● **Task objective**
Everything from the first line of the data below through the line that contains "mb.prism(prof, (hw - .1)" should be written out exactly, please, and nothing more; the pictures stay out.

▬▬▬▬▬▬▬▬▬▬

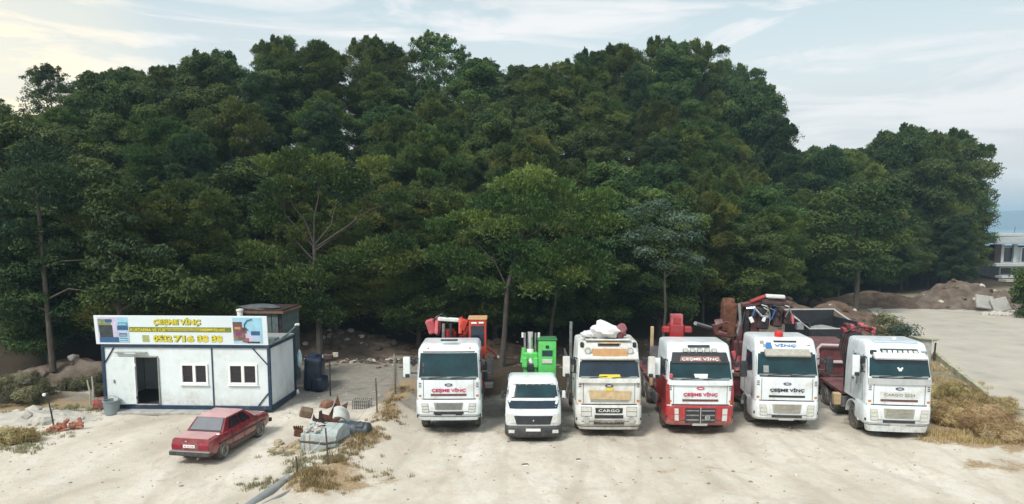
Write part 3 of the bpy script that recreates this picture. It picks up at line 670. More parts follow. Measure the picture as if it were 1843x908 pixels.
    y0 = sh.fy(0, zc); bm_.add([(p[0], y0 - .03, zc + p[1]) for p in r_] + [(p[0], y0 + .01, zc + p[1]) for p in r_], [tuple(range(19)), tuple(range(19, 38))] + [(i, (i + 1) % 19, (i + 1) % 19 + 19, i + 19) for i in range(19)], badge)
    bm_.add([(p[0] * .6, y0 - .034, zc + p[1] * .35) for p in r_], [tuple(range(19))], plate_m); bm_.build('badge', badge, o)
    if letters:
        mb = MB(); sh.patch(mb, (-.68, .68), (-.68, .68), Z['b1'] + .13, Z['b1'] + .21, .014, black if lcol is blktxt else maroon, 8, 1); mb.build('grille_slot', black, o)
        zt = Z['b1'] + (Z['p1'] - Z['b1']) * .50
        text(letters, .19, lcol, o, 'lettering', (0, 0, zt), 1.30, surf=sh.fy, bold=.03)
    return o, sh, bs, Z

def flatbed(o, hw, y0, y1, z=1.15, m=maroon, boards=0.0):
    mb = MB().box((0, (y0 + y1) / 2, z), (hw * 2, y1 - y0, .14), m, bev=.02)
    for k in range(int((y1 - y0) / .5)): mb.box((0, y0 + .25 + k * .5, z - .12), (hw * 1.9, .08, .12), black)
    b = mb.build('bed', m, o)
    if boards:
        for sg in (-1, 1): MB().box((sg * (hw - .03), (y0 + y1) / 2, z + boards / 2 + .07), (.05, y1 - y0, boards), m, bev=.01).build('side_board', m, o)
    return b

def deflector(o, sh, Z, hw, m=white, dark=None, zz=None):
    """the hooded roof visor over the windscreen"""
    mb = MB(); z0 = (zz or Z['w1'] - .06)
    prof = [(sh.fy(0, z0) - .20, z0 - .02), (sh.fy(0, z0) - .24, z0 + .05), (sh.fy(0, z0 + .25) - .06, z0 + .26), (sh.fy(0, z0 + .25) + .04, z0 + .22), (sh.fy(0, z0) - .02, z0 + .0)]
    mb.prism(prof, (hw - .1) * 2, m, bev=.012); return mb.build('sun_visor', m, o)

# ------------------------------------------------------------------ the parked trucks, from the cabin to the road
# white truck with the red crane
o, sh, bs, Z = make_truck('crane_truck', 'white crane truck with plain white cab, red lettering and orange-red operator box behind', atY(805, 24.85), 24.85, R(1), z=dict(lip0=.60, b0=.75, b1=1.42, p1=2.12, w0=2.22, w1=3.17, t=3.44), letters='ÇEŞME VİNÇ', badge=blue_oval, mirrors=((-1, 1), (1, 2)), plate=False)
MB().box((0, .62, 3.60), (.66, .16, .05), black, bev=.01).build('roof_vent', black, o)
mb = MB(); sh.patch(mb, (-1.0, -.93), (-1.0, -.93), 2.66, 2.80, .022, maroon, 1, 1); sh.patch(mb, (-1.0, -.93), (-1.0, -.93), 2.42, 2.6, .022, black, 1, 1); mb.build('hanging_charm', redlens, o)
for xx_ in (-.38, .40): bs.patch(MB(), (xx_ - .14, xx_ + .12), (xx_ - .12, xx_ + .10), .80, .88, .016, black, 3, 1).build('bumper_slot', black, o)
flatbed(o, 1.2, 2.5, 9.0)
mb = MB().box((1.0, 3.1, 1.9), (.62, .9, 1.5), red, bev=.04); mb.box((1.02, 3.1, 3.35), (.74, .95, 1.5), orange, bev=.06, seg=2)
cb = mb.build('operator_box', orange, o)
MB().box((1.02, 2.62, 3.42), (.56, .03, .85), glass2, bev=.02).box((1.40, 3.1, 3.45), (.02, .62, .8), glass2, bev=.01).build('window', glass2, cb)
MB().box((.88, 2.60, 3.97), (.24, .06, .08), plate_m, bev=.02).box((1.18, 2.60, 3.98), (.22, .06, .08), plate_m, bev=.02).build('work_lamp', plate_m, cb)
MB().box((1.02, 3.1, 4.13), (.80, 1.02, .07), cardboard, bev=.02).build('roof_board', cardboard, cb)
mb = MB().box((-.25, 3.3, 1.8), (.7, .7, 1.2), red, bev=.05); mb.tube([(-.25, 3.3, 2.3), (-.25, 3.3, 3.6)], .28, 10, red)
mb.prism([(2.8, 3.5), (3.2, 4.15), (4.0, 4.1), (4.3, 3.5), (3.6, 3.3)], .14, pink, Matrix.Translation((-.72, 0, 0)), bev=.02); mb.prism([(2.8, 3.5), (3.1, 4.1), (4.0, 4.05), (4.3, 3.5), (3.6, 3.3)], .14, orange, Matrix.Translation((.28, 0, 0)), bev=.02)
mb.box((-.22, 3.15, 4.05), (.9, .25, .16), white2, rot=(0, R(4), 0), bev=.03); mb.box((-.95, 3.2, 3.75), (.36, .4, .62), pink, rot=(0, R(-18), 0), bev=.05); mb.box((.42, 3.1, 3.82), (.30, .4, .5), orange, rot=(0, R(20), 0), bev=.05)
mb.tube([(-.45, 3.0, 2.4), (-.42, 3.0, 3.9)], .07, 8, steel); mb.tube([(-.1, 3.0, 2.4), (-.12, 3.0, 3.9)], .06, 8, black); mb.tube([(-.9, 3.1, 4.0), (-.5, 3.1, 4.3), (-.2, 3.1, 4.1)], .03, 5, black)
mb.build('crane', red, o)
mb = MB().box((.3, 6.2, 2.9), (.30, 5.0, .36), red, rot=(R(-3), 0, 0), bev=.03); mb.box((-.35, 6.0, 2.6), (.26, 4.4, .3), red, bev=.03); mb.build('boom', red, o)
MB().tube([(1.3, 4.3, 2.7), (1.75, 4.6, 2.3)], .05, 6, orange).build('hydraulic_ram', steel, o); MB().box((1.45, 3.0, 1.25), (.45, .3, .25), steel, bev=.03).build('outrigger', steel, o)
MB().box((1.36, 2.3, 1.95), (.16, .3, .75), black, bev=.05).build('rear_mirror', black, o)

# second big truck: white, cardboard sheets, bundle on the roof
o, sh, bs, Z = make_truck('cardboard_truck', 'white truck with cardboard sheets on its front and a bundle tied on the roof', atY(1100, 24.65), 24.65, R(-1), hw=1.23, low=white2, top=white2, bump_m=white2, gm_=None, glass_=glass2, z=dict(lip0=.35, b0=.47, b1=1.32, p1=2.22, w0=2.32, w1=2.92, t=3.66), mirrors=((-1, 1), (1, 1)), plate=False, lamps=False)
mb = MB(); bs.patch(mb, (-.50, .50), (-.52, .52), 1.0, 1.2, .014, black, 6, 2); g = mb.build('grille', black, o)
text('CARGO', .10, plate_m, g, 'lettering', (.0, 0, 1.10), .80, surf=bs.fy, bold=.01)
mb = MB(); bs.patch(mb, (-.54, .54), (-.54, .54), .80, .93, .014, black, 6, 1); mb.build('lower_grille', black, o)
mb = MB(); bs.patch(mb, (-.60, .58), (-.56, .6), .52, .74, .012, mat('mud', (.22, .20, .17), rough=.95, var=.5, scale=8), 8, 2); mb.build('mud_patch', None, o)
for sg in (-1, 1):
    x0, x1 = (.66, 1.05) if sg > 0 else (-1.05, -.66); u = lamp_unit(bs, o, x0, x1, .88, 1.24, n=2, body=steel)
    MB().lathe([(-.02, .12), (-.05, .12), (-.05, .09), (-.03, .02)], 14, chrome, Matrix.Translation((sg * .85, bs.fy(.85, .8) - .01, .74)), axis='y').build('fog_lamp', chrome, o)
mb = MB(); sh.patch(mb, (-1.15, 1.15), (-1.15, 1.15), 2.16, 2.32, .09, white2, 10, 2, deep=.09); mb.build('wiper_cover', white2, o)
mb = MB(); sh.patch(mb, (-.72, .30), (-.78, .26), 1.52, 1.86, .022, cardboard2, 4, 1); sh.patch(mb, (.22, .80), (.28, .84), 1.50, 1.84, .03, cardboard2, 4, 1); mb.build('cardboard_patch', cardboard2, o)
mb = MB(); sh.patch(mb, (-.7, .74), (-.7, .74), 1.42, 1.50, .016, grill, 4, 1); mb.build('grille_slot', grill, o)
mb = MB(); sh.patch(mb, (-.42, .45), (-.36, .40), 2.33, 2.46, .03, ylw, 4, 1); sh.patch(mb, (-.12, .14), (-.12, .14), 1.86, 1.97, .04, ylw, 2, 1); mb.build('yellow_paper', ylw, o)
vis = deflector(o, sh, Z, 1.20, white2, zz=3.02)
mb = MB(); sh.patch(mb, (-.62, .72), (-.62, .66), 3.12, 3.38, .20, cardboard, 5, 1, deep=.05); mb.build('orange_board', cardboard, o)
for sg in (-1, 1):
    MB().lathe([(-.02, .12), (-.10, .13), (-.11, .10), (-.08, .03)], 16, chrome, Matrix.Translation((sg * .80, sh.fy(.8, 3.35) - .12, 3.34)), axis='y').lathe([(-.112, .085), (-.115, .02)], 14, lamp, Matrix.Translation((sg * .80, sh.fy(.8, 3.35) - .12, 3.34)), axis='y').build('spot_lamp', chrome, o)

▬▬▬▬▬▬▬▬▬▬

● **Answer**
Write part 3 of the bpy script that recreates this picture. It picks up at line 670. More parts follow. Measure the picture as if it were 1843x908 pixels.
    y0 = sh.fy(0, zc); bm_.add([(p[0], y0 - .03, zc + p[1]) for p in r_] + [(p[0], y0 + .01, zc + p[1]) for p in r_], [tuple(range(19)), tuple(range(19, 38))] + [(i, (i + 1) % 19, (i + 1) % 19 + 19, i + 19) for i in range(19)], badge)
    bm_.add([(p[0] * .6, y0 - .034, zc + p[1] * .35) for p in r_], [tuple(range(19))], plate_m); bm_.build('badge', badge, o)
    if letters:
        mb = MB(); sh.patch(mb, (-.68, .68), (-.68, .68), Z['b1'] + .13, Z['b1'] + .21, .014, black if lcol is blktxt else maroon, 8, 1); mb.build('grille_slot', black, o)
        zt = Z['b1'] + (Z['p1'] - Z['b1']) * .50
        text(letters, .19, lcol, o, 'lettering', (0, 0, zt), 1.30, surf=sh.fy, bold=.03)
    return o, sh, bs, Z

def flatbed(o, hw, y0, y1, z=1.15, m=maroon, boards=0.0):
    mb = MB().box((0, (y0 + y1) / 2, z), (hw * 2, y1 - y0, .14), m, bev=.02)
    for k in range(int((y1 - y0) / .5)): mb.box((0, y0 + .25 + k * .5, z - .12), (hw * 1.9, .08, .12), black)
    b = mb.build('bed', m, o)
    if boards:
        for sg in (-1, 1): MB().box((sg * (hw - .03), (y0 + y1) / 2, z + boards / 2 + .07), (.05, y1 - y0, boards), m, bev=.01).build('side_board', m, o)
    return b

def deflector(o, sh, Z, hw, m=white, dark=None, zz=None):
    """the hooded roof visor over the windscreen"""
    mb = MB(); z0 = (zz or Z['w1'] - .06)
    prof = [(sh.fy(0, z0) - .20, z0 - .02), (sh.fy(0, z0) - .24, z0 + .05), (sh.fy(0, z0 + .25) - .06, z0 + .26), (sh.fy(0, z0 + .25) + .04, z0 + .22), (sh.fy(0, z0) - .02, z0 + .0)]
    mb.prism(prof, (hw - .1) * 2, m, bev=.012); return mb.build('sun_visor', m, o)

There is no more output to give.